I am very interested in mathematics, particularly mathematical physics, but I currently do not have access to an institution or any professors. As a result I have mainly been self-teaching myself through textbooks. My usual routine is to very carefully go through a chapter in a book, making sure I understand every step in every proof, and then move onto the exercises. Going through the proofs this way helps me measure which theorems/results are more important, and also helps me learn common methods of proof. This part of my studying is going fine and I'm able to finish the chapter and understand most of the material, sometimes with the help of other books or online resources such as math stackexchange.
The problem I have been having is with the exercises.

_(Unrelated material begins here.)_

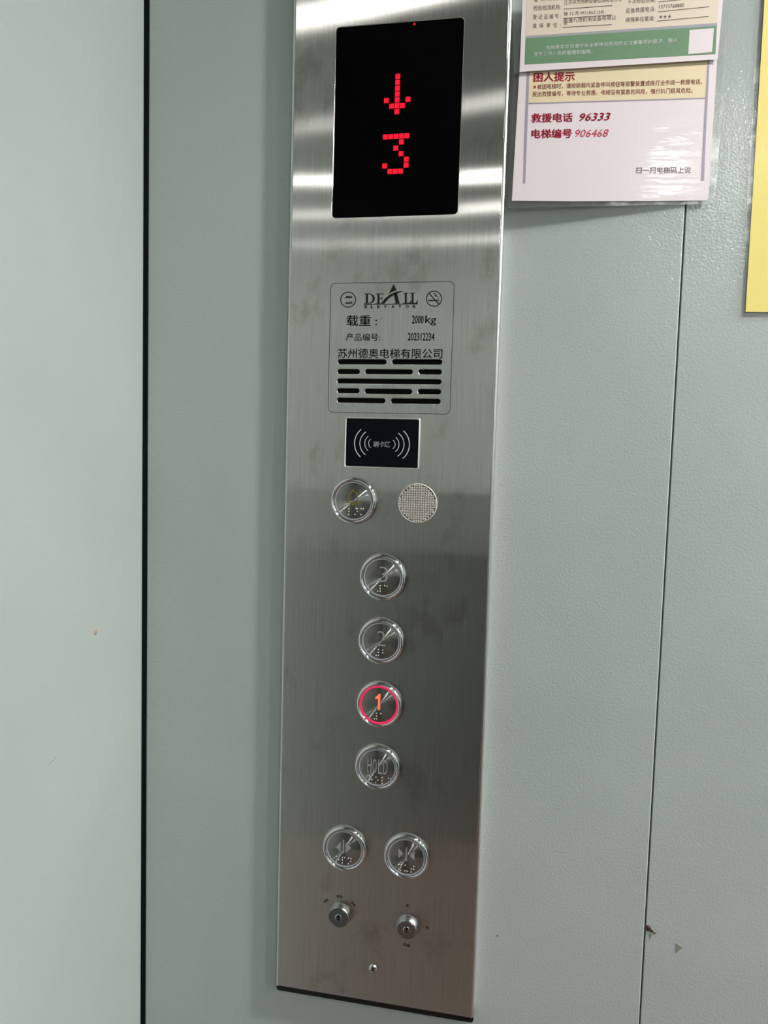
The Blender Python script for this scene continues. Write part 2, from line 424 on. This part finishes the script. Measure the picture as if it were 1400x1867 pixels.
for xs, sg in ((0, 1), (PW, -1)):             # long edges rolled back towards the wall
    bm = bmesh.new()
    pr = [(xs + sg * (RE + .0006), .0002), (xs + sg * RE, 0.0)] + [(xs + sg * RE * (1 - math.sin(math.radians(a))), RE * (1 - math.cos(math.radians(a)))) for a in (15, 30, 45, 60, 75, 90)] + [(xs, T), (xs + sg * .0010, T), (xs + sg * .0010, .0024), (xs + sg * (RE + .0006), .0012)]
    va = [bm.verts.new((x, y, Z0)) for x, y in pr]; vb = [bm.verts.new((x, y, Z0 + PH)) for x, y in pr]
    bm.faces.new(va); bm.faces.new(vb[::-1])
    for q in range(len(pr)): bm.faces.new((va[q], vb[q], vb[(q + 1) % len(pr)], va[(q + 1) % len(pr)]))
    bmesh_obj('rolled_edge', bm, m_edge, panel, angle=35)
bm = bmesh.new(); box(bm, .0013, PW - .0013, .0036, T, Z0 - .0012, Z0 + PH - .002, .001)
bmesh_obj('back_box', bm, m_black, panel, 'black box behind the steel faceplate')
bm = bmesh.new(); prism(bm, rrect(.0, PW, Z0 - .0066, Z0 + .004, .0022, 4), .0030, T - .001); bmesh_obj('bottom_strip', bm, m_black, panel, 'black strip under the faceplate')  # black strip reaching below the faceplate's lower edge

# display
bm = bmesh.new(); prism(bm, rrect(DX0 + .0001, DX1 - .0001, DZ0 + .0001, DZ1 - .0001, .003, 6), .0004, .0034)
disp = bmesh_obj('display_window', bm, m_glass, panel, 'black glass display window', smooth=False)
PITCH = .00462
def leds(name, rows, centre_top, lab):
    bm = bmesh.new(); cx, cz = xz(centre_top, .0004)
    for r, row in enumerate(rows):
        for c, ch in enumerate(row):
            if ch == '1':
                x, z = cx + (c - 2) * PITCH * .97, cz - r * PITCH; h = PITCH * .425
                box(bm, x - h, x + h, .0002, .0006, z - h, z + h)
    bmesh_obj(name, bm, m_led, disp, lab, smooth=False)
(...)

I use these as a way to reinforce the material and test my understanding, but also as a way to develop my problem solving skills. I very rarely am able to solve a problem in any graduate math textbook I have read (which I have already finished 2-3), and have trouble even getting started with them. Eventually if I make no progress I open a question on stackexchange, or try to find a solution online which I usually am able to follow but I would not have thought of myself. I want to get to a point where I can actually do these exercises and not just be able to understand the solutions. I am beginning to question if I'm just not cut out for it or if my approach is wrong.
In summary, I am able to read about these topics and understand proofs written by others, but I struggle on actively doing the math myself. I am looking for some advice on how to develop these problem solving skills and do better on the exercises. I have taken a look at similar questions on this site such as:
- Is solving all of the exercises in a textbook a good idea?
- What is a recommended strategy on exercises in a mathematical textbook at graduate level?
- How should I go about reading mathematics papers and textbooks as a PhD student
- Try exercises or look at the solutions for self-study
- First year Math PhD student; My problem solving skill has been completely atrophied and continues to decline
The advice given in the intersection of all these posts seems to be more practice and to get help/hints from your professor. As someone who is self-studying and often gets stuck on where to even begin, I am not sure how to apply this advice and I would love to hear what working mathematicians would advise. For example, when I don't know how to start or I am stuck what should I do? I often think about the problem for some time but get nowhere, only to find a clever trick or small lemma should have been applied.
For some reference on what kind of books I am studying, I am currently going through the following:
- Methods of Modern Mathematical Physics Vol 1. (Functional Analysis), by Reed & Simon
- Mathematical Gauge Theory by Hamilton
- Partial Differential Equations by Evans